Through searing heat and powder-fine dust, walking against the sting of a steady west wind, enduring the horror of cholera, and facing the daily drudgery of walking across most of a continent a step at a time, tens of thousands of pioneers passed this way. They were carried as much by a vision as they were by creaky wagons and weary limbs--the dream of land to call their own and a new life.

Oregon Trail marker Milner BLM area with Oregon Trail Ruts in Idaho

Milner BLM area with Oregon Trail Ruts in Idaho

 

The dusty Oregon Trail was the most famous route to California and Utah; short cuts and alternative pioneer routs webbed their way across southern Idaho. A dozen or more westward trails crisscrossed this area.

Only portions of the original trails remain intact. The Bureau of Land Management (BLM), along with many other organizations and citizens, are working to mark and preserve the original trail route through much of southern Idaho. They never want the history and memory of this remarkable chapter in American history to be forgotten.

Across this sagebrush flat, tucked close to the Snake River, where two-track trails weave, are the last visible signs of a distinctly American saga. The Oregon Trail was the path that led westward for more than 300,000 emigrants between 1841 and 1869. After the transcontinental RR was completed they continued to come west but by RR.

That cement marker is maintained by the BLM so that people today can walk the same Oregon Trail so many pioneers trekked over.

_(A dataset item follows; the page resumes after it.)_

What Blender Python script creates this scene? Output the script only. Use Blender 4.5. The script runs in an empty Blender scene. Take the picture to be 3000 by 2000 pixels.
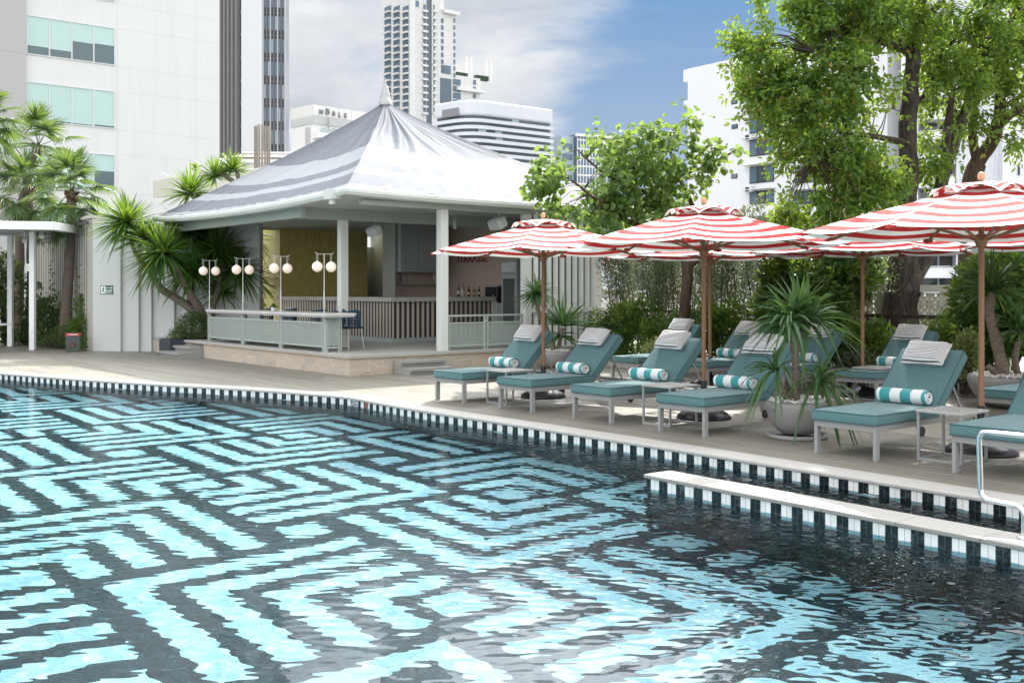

The black rocks on each side of the trail are remnants of an ancient lava flow.

 

Markers trace the Oregon Trail across Milner BLM property west of Burley, Idaho

Milner BLM area with Oregon Trail Ruts in Idaho

 

 

 

 

 

These markers are marking the old Oregon or Overland Trail through this section of southern Idaho.

 

 

 

 

 

 

 

 

 

 

 

Markers trace the Oregon Trail across Milner BLM property west of Burley, Idaho

Milner BLM area with Oregon Trail Ruts in Idaho

 

 

 

 

 

Wagon ruts carved by thousands of wheels into soil and lava are much more than a mere road through the desert. What the West was in yesteryear and is today forever will be linked with the Oregon Trail.

Just walking along this trail gives us the feeling that we indeed are on the path of history.

How those brave, tough pioneers walked the Oregon Trail from Independence, Missouri to Oregon is beyond my comprehension when we see this terrain.

Pay close attention to these pictures where you can see marker post after marker post strung out over this inhospitable terrain as markers of where the old trail used to be. Without these markers one would scarcely pay attention to the slight indention. One hundred and thirty years can heal old wounds it would seem to say.

 

Snake River cutting through extremely hard lava rock in southern Idaho

Snake River cutting through extremely hard lava rock in southern Idaho

 

 

 

 

 

 

 

 

 

This is a good example of the lava rock that must be 100 feet or more deep in this area. The picture was taken from the south bank of the Snake River in the Milner area where wagon trains on the Oregon Trail would surely have stopped for the night with cool clear water available.

 

White Pelicans in the Snake River

White Pelicans in the Snake River

 

 

 

 

White pelicans doing what pelicans do on the Snake River.

The large boulders you see on the far side of the Snake River are ancient Lava Rocks.